July 19th-July 20th, 2025
A two-day, place-based writing retreat held during peak bloom in one of Pennsylvania’s rarest ecosystems. We’ll gather July 19–20 at Jennings Environmental Center in Slippery Rock, PA, surrounded by blazing stars, native grasses, and the magic of a 10,000-year-old prairie. This is a small, immersive conference designed for writers who want to slow down, pay attention, and write from the land
Jennings Environmental Education Center
2951 Prospect Rd, Slippery Rock, PA 16057
You have not yet completed your registration.
Workshop 1
Writing About the Natural World: Sharing a Personal Celebration of Place
In this workshop, participants will review selected writing examples about aspects of the natural world, examining the writers’ objectives, motivations, and style.

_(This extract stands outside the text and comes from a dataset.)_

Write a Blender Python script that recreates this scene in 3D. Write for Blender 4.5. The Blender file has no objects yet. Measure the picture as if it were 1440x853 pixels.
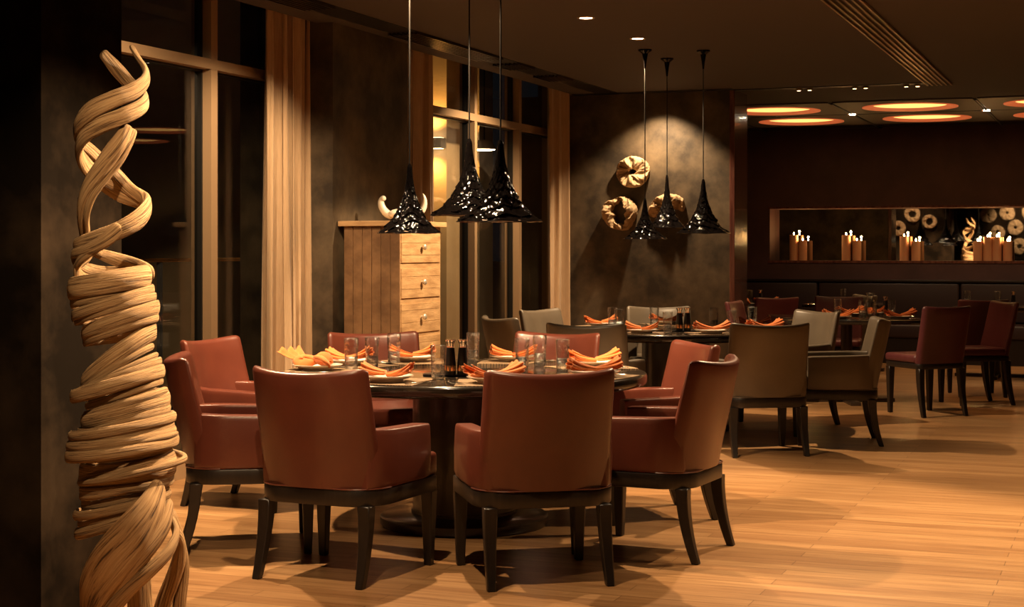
import bpy, bmesh, math, random
from mathutils import Vector, Matrix
random.seed(11)
C = bpy.context.scene.collection
sc = bpy.context.scene
# ------------------------------------------------------------------ camera frame
F_PX = 2250.0; HZ = 351.0; CAM_H = 1.35
YAW = math.atan((1588-720)/F_PX)            # the room's long axis lies this far right of the view
SN, CS = math.sin(YAW), math.cos(YAW)
def cam2w(xr, z): return (CS*xr - SN*z, CS*z + SN*xr)          # right / forward metres -> room X, Y
def px(x, z): return cam2w((x-720)/F_PX*z, z)                  # picture column at a forward distance
def on_h(x, y, h=0.75):                                        # picture point on a horizontal plane
    z = (CAM_H-h)*F_PX/(y-HZ); X, Y = px(x, z); return (X, Y, h)
def wallY(x, X):                                               # picture column on the plane X = const
    u = (x-720)/F_PX; z = X/(CS*u - SN); return z*(CS + SN*u)
def planeY(x, y, Y):                                           # picture point on the plane Y = const
    u = (x-720)/F_PX; z = Y/(CS + SN*u); return ((CS*u - SN)*z, Y, CAM_H - (y-HZ)/F_PX*z)
CAMDIR = math.atan2(SN, CS)                                    # heading angle (rotation about z of camera frame)
cam = bpy.data.cameras.new('camera'); co = bpy.data.objects.new('camera', cam); C.objects.link(co)
cam.sensor_width = 36; cam.lens = 36*F_PX/1440; cam.shift_y = -(426.5-HZ)/1440
cam.clip_start = 0.05; cam.clip_end = 400
co.location = (0, 0, CAM_H); co.rotation_euler = (math.pi/2, 0, CAMDIR)
sc.camera = co
# ------------------------------------------------------------------ materials
def mat(name, col, rough=0.5, metal=0.0, coat=0.0, col2=None, scale=8, stretch=None, bump=0.0, bscale=60, coords='Object',
        spec=0.5, emit=None, estr=0, sheen=0, detail=6, contrast=(0.35, 0.65), sss=0):
    m = bpy.data.materials.new(name); m.use_nodes = True
    nt = m.node_tree; b = nt.nodes['Principled BSDF']
    b.inputs['Base Color'].default_value = (*col, 1); b.inputs['Roughness'].default_value = rough
    b.inputs['Metallic'].default_value = metal; b.inputs['Coat Weight'].default_value = coat
    b.inputs['Specular IOR Level'].default_value = spec; b.inputs['Sheen Weight'].default_value = sheen
    if sss:
        b.inputs['Subsurface Weight'].default_value = sss; b.inputs['Subsurface Radius'].default_value = (.02, .01, .005)
    if emit: b.inputs['Emission Color'].default_value = (*emit, 1); b.inputs['Emission Strength'].default_value = estr
    tc = nt.nodes.new('ShaderNodeTexCoord'); mp = nt.nodes.new('ShaderNodeMapping')
    nt.links.new(tc.outputs[coords], mp.inputs['Vector'])
    if stretch: mp.inputs['Scale'].default_value = stretch
    if col2:
        n = nt.nodes.new('ShaderNodeTexNoise'); n.inputs['Scale'].default_value = scale; n.inputs['Detail'].default_value = detail
        n.inputs['Roughness'].default_value = .6
        r = nt.nodes.new('ShaderNodeValToRGB'); r.color_ramp.elements[0].position, r.color_ramp.elements[1].position = contrast
        r.color_ramp.elements[0].color = (*col, 1); r.color_ramp.elements[1].color = (*col2, 1)
        nt.links.new(mp.outputs[0], n.inputs['Vector']); nt.links.new(n.outputs['Fac'], r.inputs['Fac'])
        nt.links.new(r.outputs['Color'], b.inputs['Base Color'])
    if bump:
        n2 = nt.nodes.new('ShaderNodeTexNoise'); n2.inputs['Scale'].default_value = bscale; n2.inputs['Detail'].default_value = 4
        bp = nt.nodes.new('ShaderNodeBump'); bp.inputs['Strength'].default_value = bump; bp.inputs['Distance'].default_value = .01
        nt.links.new(mp.outputs[0], n2.inputs['Vector']); nt.links.new(n2.outputs['Fac'], bp.inputs['Height'])
        nt.links.new(bp.outputs['Normal'], b.inputs['Normal'])
    return m
def glass_mat(name, col=(1, 1, 1), rough=0.0, bump=0, bscale=60):
    m = bpy.data.materials.new(name); m.use_nodes = True; nt = m.node_tree; b = nt.nodes['Principled BSDF']
    b.inputs['Base Color'].default_value = (*col, 1); b.inputs['Roughness'].default_value = rough
    b.inputs['Transmission Weight'].default_value = 1; b.inputs['IOR'].default_value = 1.45
    if bump:
        tc = nt.nodes.new('ShaderNodeTexCoord'); n2 = nt.nodes.new('ShaderNodeTexNoise'); n2.inputs['Scale'].default_value = bscale
        bp = nt.nodes.new('ShaderNodeBump'); bp.inputs['Strength'].default_value = bump; bp.inputs['Distance'].default_value = .01
        nt.links.new(tc.outputs['Object'], n2.inputs['Vector']); nt.links.new(n2.outputs['Fac'], bp.inputs['Height'])
        nt.links.new(bp.outputs['Normal'], b.inputs['Normal'])
    return m
def pane_mat():
    m = bpy.data.materials.new('window_glass'); m.use_nodes = True; nt = m.node_tree; nt.nodes.remove(nt.nodes['Principled BSDF'])
    out = nt.nodes['Material Output']; tr = nt.nodes.new('ShaderNodeBsdfTransparent'); gl = nt.nodes.new('ShaderNodeBsdfGlossy')
    tr.inputs[0].default_value = (.9, .9, .88, 1); gl.inputs['Roughness'].default_value = 0.01
    ge = nt.nodes.new('ShaderNodeNewGeometry'); mr = nt.nodes.new('ShaderNodeMapRange'); mr.inputs['To Min'].default_value = 1.5; mr.inputs['To Max'].default_value = 1/1.5
    nt.links.new(ge.outputs['Backfacing'], mr.inputs['Value'])
    fr = nt.nodes.new('ShaderNodeFresnel'); nt.links.new(mr.outputs[0], fr.inputs[0]); mx = nt.nodes.new('ShaderNodeMixShader')
    nt.links.new(fr.outputs[0], mx.inputs[0]); nt.links.new(tr.outputs[0], mx.inputs[1]); nt.links.new(gl.outputs[0], mx.inputs[2])
    nt.links.new(mx.outputs[0], out.inputs[0]); return m
def floor_mat():
    m = bpy.data.materials.new('oak_planks'); m.use_nodes = True; nt = m.node_tree; b = nt.nodes['Principled BSDF']
    tc = nt.nodes.new('ShaderNodeTexCoord'); br = nt.nodes.new('ShaderNodeTexBrick')
    br.offset = .37; br.offset_frequency = 2; br.squash = 1
    br.inputs['Color1'].default_value = (.34, .18, .078, 1); br.inputs['Color2'].default_value = (.47, .272, .125, 1)
    br.inputs['Mortar'].default_value = (.16, .08, .03, 1); br.inputs['Scale'].default_value = 1
    br.inputs['Mortar Size'].default_value = .0018; br.inputs['Mortar Smooth'].default_value = .2; br.inputs['Bias'].default_value = 0
    br.inputs['Brick Width'].default_value = 1.35; br.inputs['Row Height'].default_value = .105
    nt.links.new(tc.outputs['Object'], br.inputs['Vector'])
    mp = nt.nodes.new('ShaderNodeMapping'); mp.inputs['Scale'].default_value = (1.2, 14, 1)
    nt.links.new(tc.outputs['Object'], mp.inputs['Vector'])
    n = nt.nodes.new('ShaderNodeTexNoise'); n.inputs['Scale'].default_value = 2.2; n.inputs['Detail'].default_value = 7; n.inputs['Distortion'].default_value = .4
    nt.links.new(mp.outputs[0], n.inputs['Vector'])
    r = nt.nodes.new('ShaderNodeValToRGB'); r.color_ramp.elements[0].position = .3; r.color_ramp.elements[1].position = .7
    r.color_ramp.elements[0].color = (.72, .66, .60, 1); r.color_ramp.elements[1].color = (1.08, 1.08, 1.08, 1)
    nt.links.new(n.outputs['Fac'], r.inputs['Fac'])
    mx = nt.nodes.new('ShaderNodeMix'); mx.data_type = 'RGBA'; mx.blend_type = 'MULTIPLY'; mx.inputs[0].default_value = 1
    nt.links.new(br.outputs['Color'], mx.inputs[6]); nt.links.new(r.outputs['Color'], mx.inputs[7])
    nt.links.new(mx.outputs[2], b.inputs['Base Color'])
    b.inputs['Roughness'].default_value = .33; b.inputs['Specular IOR Level'].default_value = .45
    bp = nt.nodes.new('ShaderNodeBump'); bp.inputs['Strength'].default_value = .08; bp.inputs['Distance'].default_value = .004
    nt.links.new(n.outputs['Fac'], bp.inputs['Height']); nt.links.new(bp.outputs['Normal'], b.inputs['Normal'])
    return m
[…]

The workshop facilitator will discuss elements of creative nonfiction that inject nature writing with learning, emotional impact, and meaning. Finally, the facilitator will share his own personal tips and tenets for writing creative nonfiction about nature, with a special emphasis on the natural features of northern Appalachia.
Prairie Tour
Jennings Prairie Tour with DCNR Experts
Immerse yourself in the creative inspiration of Jennings Prairie during peak bloom. Guided by expert DCNR staff, this tour explores the unique features of this rare, glacial-era habitat and its ecological significance. Writers will find endless material in the endangered Blazing Star and the prairie’s dynamic landscapes, offering vivid imagery, metaphors, and themes to weave into their own work.
Workshop 2
Enrich Your Writing with Research
Does the idea of research make you want to hide under the covers? Do you cringe at the word research, imagining stacks of reference books or deep dives into endless websites? Research doesn’t have to be mundane or boring. There are so many ways to enhance your stories—non-fiction and fiction—with details and anecdotes you didn’t even realize you needed. Using concrete examples, Wilson will discuss how you can incorporate things like photos, maps, apps, conversations, interviews, and yes, Google, to enhance your fiction and non-fiction, and get you thinking about fresh ideas for your writing.
Workshop 3
Writing In Place
Join Tabassam for time in nature on the grounds of the Jennings Environmental Education Center where the sights and sounds of the prairie and the woods fuel inspiration for your writing. Plein air writing uses nature as a writing prompt and encourages writers to observe and react while being out of doors or out on the trail. Attendees will draft a poem or any other genre of writing as a reflective piece.
Workshop 4
Publishing
Pathways to publication
Session 1
How to Participate in Critique Groups
An introductory session setting ground rules and expectations, and then discussing principles of sound workshopping. Participants will learn how to get the most out of writing workshops—both as authors and as critics—and will see workshopping briefly modeled by mini-conference faculty.
Session 2
Immersive Critique Groups
Our craft sessions will culminate in a creative writing workshop, for which we will divide into three genre groups: nonfiction, fiction, and poetry. During your group’s critique session, you will have the opportunity to strategize with other writers in your genre by sharing impressions of their works, and garnering valuable feedback on your own. All participants are encouraged, if they wish, to bring one short piece to the mini-conference to share for workshopping (including something ‘fresh,’ written during the conference). We will work electronically, rather than with paper handouts.
Session 3
What to Do After a Critique Session
A short concluding session will offer participants guidance on the next steps. How can writers implement workshop findings? How do we know which impressions should guide our revisions, and which should not? Writers will learn about tactics for making sense of workshop impressions and forming a revision plan.